Reality vs Fantasy
14 years ago
General
I guess this will be a fun little debate, so here we go. I've noticed that there are many people who enjoy living in two worlds, one of fantasy and one of reality. But I've noticed that more and more people are having trouble separating the two. There are many areas where we can touch on this; politics, religion, art, pornography. But I feel like going with a more general discussion. Many parts of fantasy are harmless in and of themselves, mainly because fantasy is based in a fictional world. The question and the major issue for many individuals is what happens when the line between fantasy and reality becomes blurred. Sometimes, the blur is harmless; getting your dream job for example, taking something that was only an idea and making it real like a business or a comic, accomplishing a goal you've always wanted to accomplish like getting certified as a doctor or a lawyer or becoming a pilot.

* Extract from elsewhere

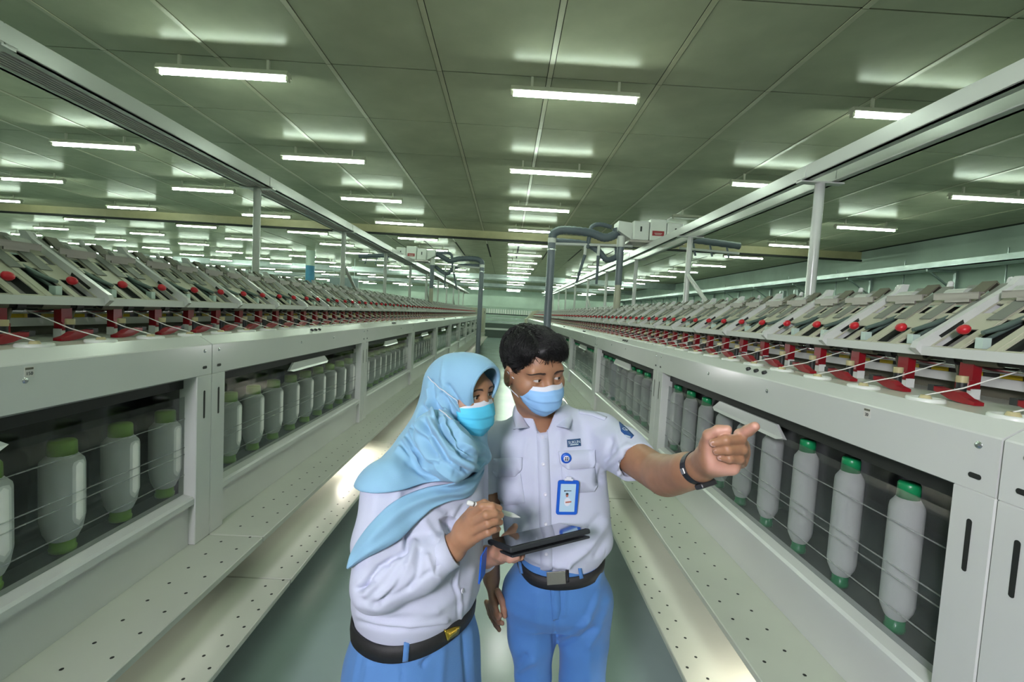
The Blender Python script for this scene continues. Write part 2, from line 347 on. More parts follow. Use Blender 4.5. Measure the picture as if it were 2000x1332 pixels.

But there are issues when what you have in your fantasy is harmful to others, whether it is on an interpersonal level or societal level. Of course there are lots of examples of this, but I don't want to get into it, it's much easier and shorter to list positive examples than negative ones. Most of my issues with fantasy blending with reality are when people dwell on what would be considered to be a negative fantasy and have difficulty separating that with reality.
FA+

While there is a lack of historical data on this particular subject, I can't help but wonder if when times are 'tough' (in a historical sense) if people begin to have more negative fantasies? And that if the environment is right that blending of those fantasies with reality become more common. I mean, it's just conjecture at this point but I mean, currently we live in a world that, while not horrible by a historical standard, is quite stressful to the human mind.
Anyway, it is an interesting thing to think about, though a bit much for 1:30am ^^;
http://www.wired.com/geekdad/2009/0.....-gaming-geeks/
Anyway, what it really all boils down to is that it seems that right now, in modern society (modern society starting somewhere around 1500 that is) we (western civilization primarily, though others are likely guilty of it too) place a great deal of emphasis on 'growing out of' specific things. At some magical point we are told that we are 'too old' to believe x, y, and z, and that we should act like an adult and not believe such silly things and we sure as hell better not Act like we believe those things, yet what has it really gotten us? Honestly I don't know for certain about this, but it didn't seem that the ancient Greeks had mid-life crises, I didn't read about any in all of Plato's dialogues (and there were a people that Really enjoyed fantasizing about lots of things...and usually trying to live those things out), but in our culture it's expected that at some point you will lose your mind and...ironically...try to start living a fantasy after decades of being a 'normal adult.' I guess what I mean by all this rambling is that having and living in a fantasy world seems to be perfectly natural and healthy, and yet we live in a time where doing that is laughed at.
Fantasy, like imagination, is the mind’s laboratory where we can rehearse different approaches to real life problems. It can also be the mind’s theatre where we can take a vacation and for a little while and can live in a world that is friendlier, kinder and more fun. Sometimes the real world sucks so badly with its sharp teeth that we need to take a mental vacation to keep from going out into that real world and doing something extremely harmful to other people or even ourselves. Fantasies are good things and accepted things and have been around ever since Humankind could create them. Written down they are called novels. Put up on a screen they are called movies. Drawn on paper or painted on canvas they are drawings and pictures that we the viewer can escape into for a few pleasant seconds.
Can fantasies be bad? You betcha! A couple of decades ago, a kid tied a curtain around his neck and leaped off the roof of his Dad’s garage to fly like Superman wearing his "super cape" did. Another kid committed suicide because the old “Battlestar Galactica” TV series that he escaped into every week went off the air. How many kids have gotten into drugs because they saw the cool easy life style of "successful" drug dealers portrayed in a movie? And what about heroes in war movies never getting wounded in the face or maimed or killed? Or how everyone is kind and loving to little children. That last one's the bad fantasy that we give to our children so that they can live in a friendlier, kinder and more fun world.
Robert Kennedy could have been talking about good fantasies when he said, “Some people see things as they are and ask Why? I dream of things that never were and ask, Why Not?”